Loser answer number 1:
“Geez… I don’t think anybody’s asked me to add one and one since elementary school. Is that really something you do? I’ve been working in this field for twenty years now, and I don’t think I’ve had to know one plus one even once… any competent professional has Excel, or a calculator, or _something_that will take care of details like that for them. I’d go so far as to say that anybody who’s manually adding single digit integers like that probably should be fired.”
Loser answer number 2:
“Oh, I remember this one! I haven’t actually done one plus one since kindergarten, but I studied up on the basics before this interview, and I remember that the answer is two. Here, let me write a two for you… It’s kind of curvy around the top, I think, like this… no, more like… here we are, that’s a two.”
Loser answer number 3:
“Eleven. Yes, I’m sure. No, there are no problems with my answer. You put the two ones next to each other, and it’s eleven. What the hell is wrong with you?”
The humor here’s pretty obvious, right? No reasonable person misses the fundamental problem with these answers, I hope. Any yet if you shift the field to computer science, suddenly people think these sorts of shenanigans are reasonable.
Of course nobody would implement ELEMENTARY_DATA_STRUCTURE_1
by hand in this day and age; it’s in the standard library on any platform worth dealing with (well… maybe not Cocoa…) and the folks writing the library probably spent a lot more time debugging and optimizing than you’ll ever be able to devote. You don’t get asked to implement these things because the interviewer’s going to steal your code and check it in to source control.
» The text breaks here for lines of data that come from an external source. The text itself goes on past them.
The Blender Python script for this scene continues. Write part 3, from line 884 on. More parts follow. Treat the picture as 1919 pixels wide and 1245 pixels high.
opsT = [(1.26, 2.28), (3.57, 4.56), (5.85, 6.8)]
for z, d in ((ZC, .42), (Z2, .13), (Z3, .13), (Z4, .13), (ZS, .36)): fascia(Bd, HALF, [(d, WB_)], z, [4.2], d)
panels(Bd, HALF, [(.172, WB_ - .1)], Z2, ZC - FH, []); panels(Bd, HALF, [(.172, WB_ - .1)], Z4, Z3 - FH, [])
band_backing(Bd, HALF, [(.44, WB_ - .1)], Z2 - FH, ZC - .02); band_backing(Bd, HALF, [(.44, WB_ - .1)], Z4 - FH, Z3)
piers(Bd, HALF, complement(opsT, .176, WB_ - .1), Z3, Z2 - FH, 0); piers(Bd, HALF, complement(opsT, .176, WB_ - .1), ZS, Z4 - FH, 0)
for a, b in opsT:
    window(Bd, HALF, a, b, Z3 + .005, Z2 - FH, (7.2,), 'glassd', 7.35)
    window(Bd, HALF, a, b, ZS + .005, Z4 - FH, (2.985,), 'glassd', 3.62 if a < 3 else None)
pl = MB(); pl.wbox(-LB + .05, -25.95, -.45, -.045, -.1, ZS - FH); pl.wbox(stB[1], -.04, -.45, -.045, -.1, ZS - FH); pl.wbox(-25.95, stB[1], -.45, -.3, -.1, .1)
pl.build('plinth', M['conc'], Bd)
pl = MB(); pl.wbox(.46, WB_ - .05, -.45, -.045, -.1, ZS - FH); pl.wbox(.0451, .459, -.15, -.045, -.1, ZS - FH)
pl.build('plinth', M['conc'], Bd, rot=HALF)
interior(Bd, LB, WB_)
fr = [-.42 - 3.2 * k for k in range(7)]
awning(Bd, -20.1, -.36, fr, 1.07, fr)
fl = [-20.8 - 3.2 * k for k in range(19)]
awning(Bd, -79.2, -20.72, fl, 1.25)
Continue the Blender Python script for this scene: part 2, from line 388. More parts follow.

And you also don’t get asked because, gosh darn it, we totally need an idiot with an eidetic memory who can vomit code snippets he doesn’t understand. We have Google for that! We’re not testing your memory, but your ability to understand basic computer science principles and - gasp - write code! If you don’t have the code paged into memory right now, from our perspective that’s a HUGE WIN. We want to watch you re-derive things from fundamentals, not regurgitate all over Collabedit.